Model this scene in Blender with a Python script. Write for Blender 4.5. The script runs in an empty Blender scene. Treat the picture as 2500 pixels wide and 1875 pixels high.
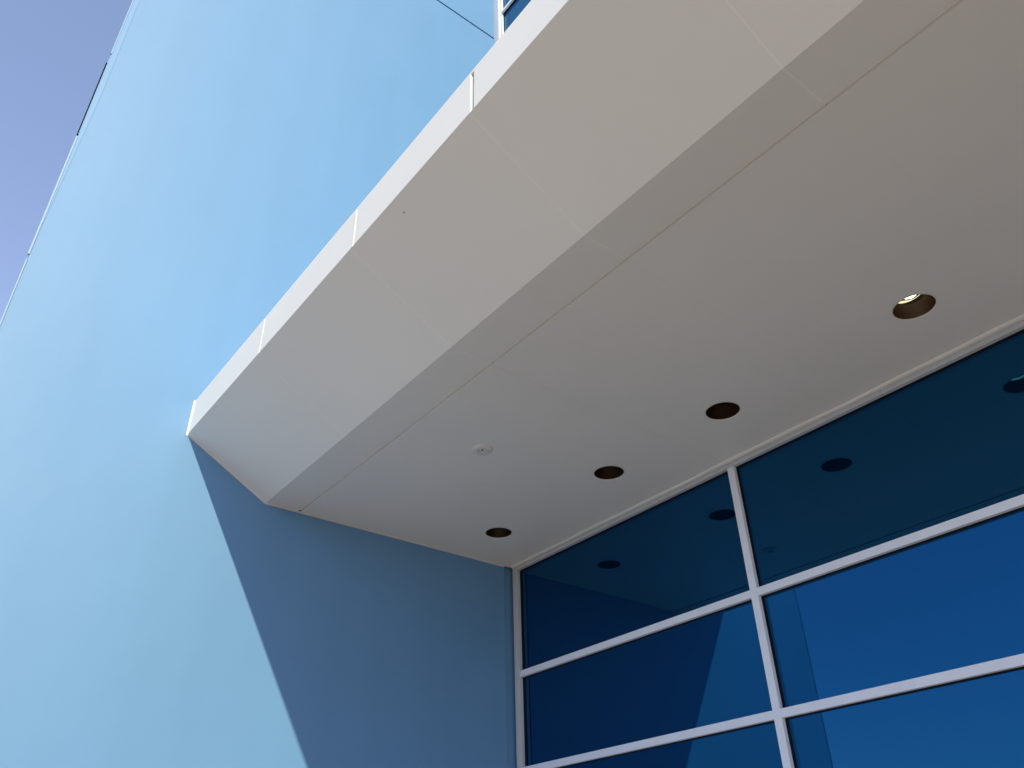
import bpy, bmesh, math, random
from mathutils import Vector, Matrix
R = math.radians
scene = bpy.context.scene
C = scene.collection

# ------------------------------------------------------------ camera
cam_data = bpy.data.cameras.new("camera")
cam = bpy.data.objects.new("camera", cam_data)
C.objects.link(cam)
cam_data.sensor_width = 36.0
cam_data.lens = 1992.45 / 2500 * 36.0
cam_data.clip_start = 0.05
cam_data.clip_end = 5000
_yaw, _pit, _rol = R(141.21409), R(33.572455), R(-1.457259)
_f = Vector((math.cos(_pit) * math.cos(_yaw), math.cos(_pit) * math.sin(_yaw), math.sin(_pit)))
_r = Vector((math.sin(_yaw), -math.cos(_yaw), 0))
_u = _r.cross(_f)
_r2 = _r * math.cos(_rol) + _u * math.sin(_rol)
_u2 = -_r * math.sin(_rol) + _u * math.cos(_rol)
cam.matrix_world = Matrix(((_r2.x, _u2.x, -_f.x, 4.38938), (_r2.y, _u2.y, -_f.y, -3.47755),
                           (_r2.z, _u2.z, -_f.z, 1.6), (0, 0, 0, 1)))
scene.camera = cam

# ------------------------------------------------------------ sky and sun
SUN_DIR = Vector((1.3, -0.572, 1.0)).normalized()          # towards the sun
world = bpy.data.worlds.new("World")
scene.world = world
world.use_nodes = True
nt = world.node_tree
bg = next(n for n in nt.nodes if n.type == 'BACKGROUND')
sky = nt.nodes.new('ShaderNodeTexSky')
sky.sky_type = 'NISHITA'
sky.sun_disc = False
sky.sun_elevation = math.asin(SUN_DIR.z)
sky.sun_rotation = math.atan2(SUN_DIR.x, SUN_DIR.y)
sky.altitude = 0
sky.air_density = 1.0
sky.dust_density = 0.1
sky.ozone_density = 3.5
gam = nt.nodes.new('ShaderNodeGamma')            # softer, paler sky than the raw model
gam.inputs['Gamma'].default_value = 0.7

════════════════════

→ TASK TO CARRY OUT
Your task is to repeat the data above exactly while excluding the pictures.

→ EXERCISE RESULT
Model this scene in Blender with a Python script. Write for Blender 4.5. The script runs in an empty Blender scene. Treat the picture as 2500 pixels wide and 1875 pixels high.
import bpy, bmesh, math, random
from mathutils import Vector, Matrix
R = math.radians
scene = bpy.context.scene
C = scene.collection

# ------------------------------------------------------------ camera
cam_data = bpy.data.cameras.new("camera")
cam = bpy.data.objects.new("camera", cam_data)
C.objects.link(cam)
cam_data.sensor_width = 36.0
cam_data.lens = 1992.45 / 2500 * 36.0
cam_data.clip_start = 0.05
cam_data.clip_end = 5000
_yaw, _pit, _rol = R(141.21409), R(33.572455), R(-1.457259)
_f = Vector((math.cos(_pit) * math.cos(_yaw), math.cos(_pit) * math.sin(_yaw), math.sin(_pit)))
_r = Vector((math.sin(_yaw), -math.cos(_yaw), 0))
_u = _r.cross(_f)
_r2 = _r * math.cos(_rol) + _u * math.sin(_rol)
_u2 = -_r * math.sin(_rol) + _u * math.cos(_rol)
cam.matrix_world = Matrix(((_r2.x, _u2.x, -_f.x, 4.38938), (_r2.y, _u2.y, -_f.y, -3.47755),
                           (_r2.z, _u2.z, -_f.z, 1.6), (0, 0, 0, 1)))
scene.camera = cam

# ------------------------------------------------------------ sky and sun
SUN_DIR = Vector((1.3, -0.572, 1.0)).normalized()          # towards the sun
world = bpy.data.worlds.new("World")
scene.world = world
world.use_nodes = True
nt = world.node_tree
bg = next(n for n in nt.nodes if n.type == 'BACKGROUND')
sky = nt.nodes.new('ShaderNodeTexSky')
sky.sky_type = 'NISHITA'
sky.sun_disc = False
sky.sun_elevation = math.asin(SUN_DIR.z)
sky.sun_rotation = math.atan2(SUN_DIR.x, SUN_DIR.y)
sky.altitude = 0
sky.air_density = 1.0
sky.dust_density = 0.1
sky.ozone_density = 3.5
gam = nt.nodes.new('ShaderNodeGamma')            # softer, paler sky than the raw model
gam.inputs['Gamma'].default_value = 0.7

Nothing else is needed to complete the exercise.